Amazon sales surge after Whole Foods deal

Updated / Friday, 27 Oct 2017 17:26

Amazon, the world's largest online retailer, said net income rose to $256m in the three months to the end of September said last night that its sales surged over the summer and its third quarter profit trounced expectations.

Shoppers jumped at "Prime Day" promotions on its website and bought groceries at its newly acquired chain of Whole Foods Market stores.

Amazon is winning business from older, big box rivals by delivering virtually any product to customers at a low cost, and at times faster than it takes to buy goods from a physical store. 

It acquired Whole Foods for $13.7 billion in August to help it deliver groceries to shoppers' doorsteps. 

Amazon's results defied expectations that it would invest nearly all of its earnings into new areas as it has in the past. 

The world's largest online retailer said net income rose to $256m, or 52 cents per share in the quarter ended September 30. Analysts on average were expecting 3 cents per share, according to Thomson Reuters. 

Prime Day, a summer marketing event Amazon has created to replicate the shopping frenzy that is more typical of the winter holiday season, helped boost sales.

Revenue rose 34% to $43.7 billion in the third quarter, including $1.3 billion in sales from Whole Foods. Analysts had expected $42.1 billion.

"There'll be a lot of integration," Amazon's chief financial officer Brian Olsavsky said on a call with analysts, citing how Amazon's two-hour delivery service Prime Now could work with Whole Foods, for instance. 

"We think we'll also be developing new store formats," he said. 

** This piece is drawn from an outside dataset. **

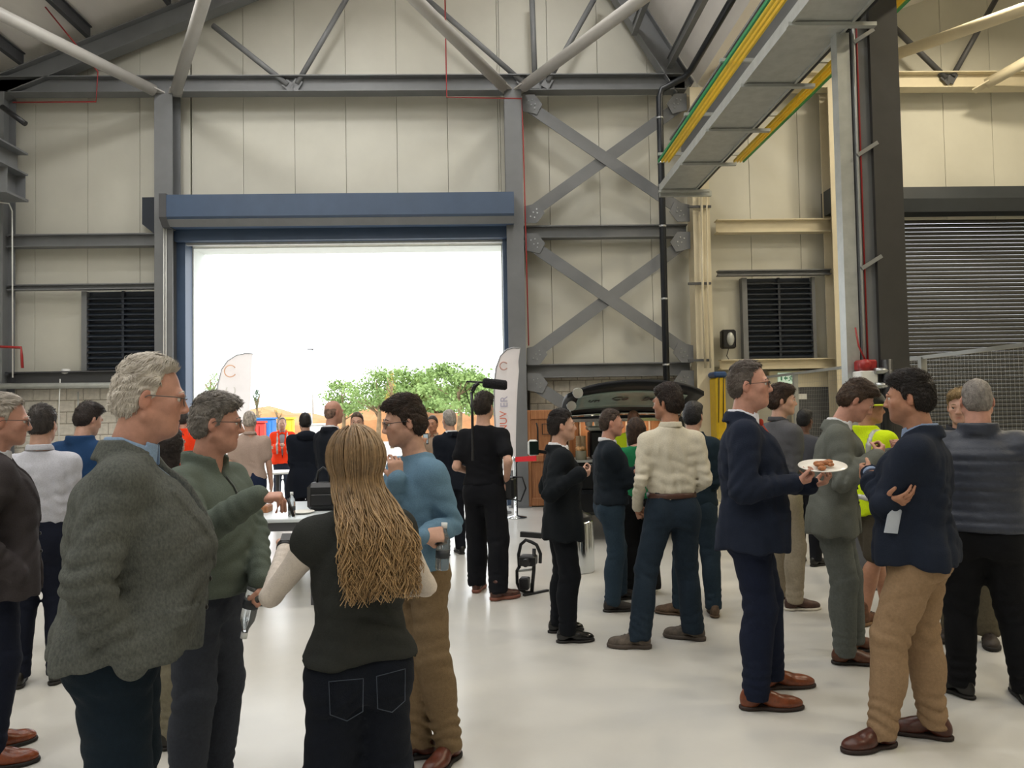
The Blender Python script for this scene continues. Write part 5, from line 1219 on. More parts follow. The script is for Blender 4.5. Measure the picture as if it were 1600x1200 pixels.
who('greysuit', stand(1308, 1030), (1330, 612), -92, 'man in light grey suit bowing his head to eat', H=1.83, skin='ruddy', build=1.05, hair='full', haircol='4e3b2b', hair2='2f231a', hairt=.011, tufts=2600, head=(8, -30, 0), lean=.085,
    arms={1: dict(W=wp(1368, 716, 4.72), P=(-.3, -.5, -1), F=(.7, .3, .6), N=(-.5, .5, .3), pose='grip'), -1: dict(w=(.04, .30, 1.28), pole=(.7, 0, -1), f=(-.2, .6, .6), n=(0, -.4, .8), pose='grip')},
    feet={('W', 1): (tuple(G_(1335, 1038)), -98), ('W', -1): (tuple(G_(1348, 1018)), -84)}, top=dict(kind='blazer', col='62655f', vee=(1.1, .085), pocket=True, hem=.80), shirt='d8d8da', legs=dict(col='5d615e'), shoes=dict(kind='loafer', col='5a3421', rough=.4, len=1.1))
who('helmet', stand(1366, 972), (1352, 614), -40, 'worker in black helmet and yellow hi-vis jacket with bare legs', hair='short', haircol='3a2b22', head=(-38, 0, 0), skin='tan', arms={1: 'fold_up', -1: 'crossA'}, feet={('W', 1): (tuple(G_(1360, 976)), -70), ('W', -1): (tuple(G_(1392, 965)), -60)},
    top=dict(kind='hivis', col='c9e21a', bands=[('h', .98), ('h', 1.14), ('v', .11)]), legs=dict(col='4d473c', shorts=True), shoes=dict(kind='boot', col='6a4630', sole='8a6a4a', rough=.7), eyes=False)
who('blazer', stand(1446, 1158), (1432, 582), 80, 'dark-haired man in navy blazer and tan chinos with folded arms', skin='tan', build=1.12, belly=.03, hair='full', haircol='1d1512', hairt=.010, tufts=4200, head=(4, -2, 0), beard=.45, lean=-.01,
    arms={-1: dict(W=wp(1362, 742, 3.92), P=(-.4, -.6, -1), F=(-.1, 1, .1), N=(.8, .1, 0), pose='relax'), 1: dict(W=wp(1378, 786, 3.66), P=(-.3, .5, -1), F=(.5, -.55, .15), N=(.3, .3, .6), pose='relax')},
    feet={('W', -1): (tuple(G_(1362, 1170)), 104), ('W', 1): (tuple(G_(1440, 1150)), 62)}, top=dict(kind='blazer', col='1c2331', vee=(1.12, .085), hem=.86, flare=.02), shirt='7d8da8', legs=dict(col='8f765b', folds=.010), shoes=dict(kind='oxford', col='4d281e', rough=.3, sole='241511', lace='2a1610'))
who('fair', stand(1516, 1003), (1496, 609), 172, 'fair-haired person in olive trousers behind the quilted jacket', skin='fair', hair='full', haircol='9c8258', hair2='6d5a3c', hairt=.008, head=(0, -4, 0), tufts=900, top=dict(kind='jacket', col='2a2d33'), legs=dict(col='5f5848'), shoes=dict(kind='boot', col='2f2620', rough=.6))
who('quilted', stand(1545, 1090), (1530, 592), 0, 'balding grey-haired man in navy quilted jacket seen from behind', skin='ruddy', build=1.22, belly=.03, hair='short', haircol='8d8781', hair2='5f5a56', hairt=.002, head=(8, -2, 0), eyes=False,
    arms={1: 'fold_up', -1: 'fold_up'}, feet={('W', -1): (tuple(G_(1488, 1082)), 20), ('W', 1): (tuple(G_(1600, 1092)), -20)}, top=dict(kind='gilet', name='quilted_jacket', mat=mat('quilted_navy', '2b313f', rough=.5, var=.06, vscale=40, bump=.25, bscale=50), hem=.93), legs=dict(col='0f1013'), shoes=dict(kind='oxford', col='0f0e0d'))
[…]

In a first, Amazon broke out sales for its online retail business and for its physical bookstores and Whole Foods locations. 

Revenue from its online stores jumped 22% to $26.4 billion, the fastest growth Amazon has seen in the segment in more than a year. 

Key to its success has been signing more people up for Amazon Prime, its fast-shipping and video-streaming club, whose members tend to buy more from the company. Revenue from subscription fees such as Prime grew 59% to $2.4 billion. 

And Amazon Web Services (AWS), which handles data and computing for large enterprises, saw its profit margin expand from the previous quarter. 

It posted a 41.9% rise in sales to $4.58 billion, beating the average estimate of $4.52 billion, according to analytics firm FactSet.

Amazon shares have a high valuation, with a price-to-earnings ratio more than eight times that of cloud-computing rival Microsoft, for instance. 

Unlike peers, Amazon runs on razor-thin profit margins because it sinks most of its profit back into its business. 

This quarter, which includes the Black Friday shopping day, Amazon said it expects operating profit between $300m and $1.65 billion. Analysts were expecting $930.78m, according to Thomson Reuters. 

Amazon's profit is going toward a dizzying number of investments: warehouses for faster shipping, data centres for AWS, and a 77% increase in employees last quarter, including Whole Foods workers. 

The company plans to spend more on video content next year as well and analysts estimate Amazon will have spent $4.5 billion this year. 

The commitment to content comes after Amazon Studios chief Roy Price resigned last week, and other top studio hands left the company. 

It is unclear what impact the shakeup may have on Amazon's ability to secure video that competes with Netflix for viewers' attention. 

The company's shares have gained about 30% so far this year.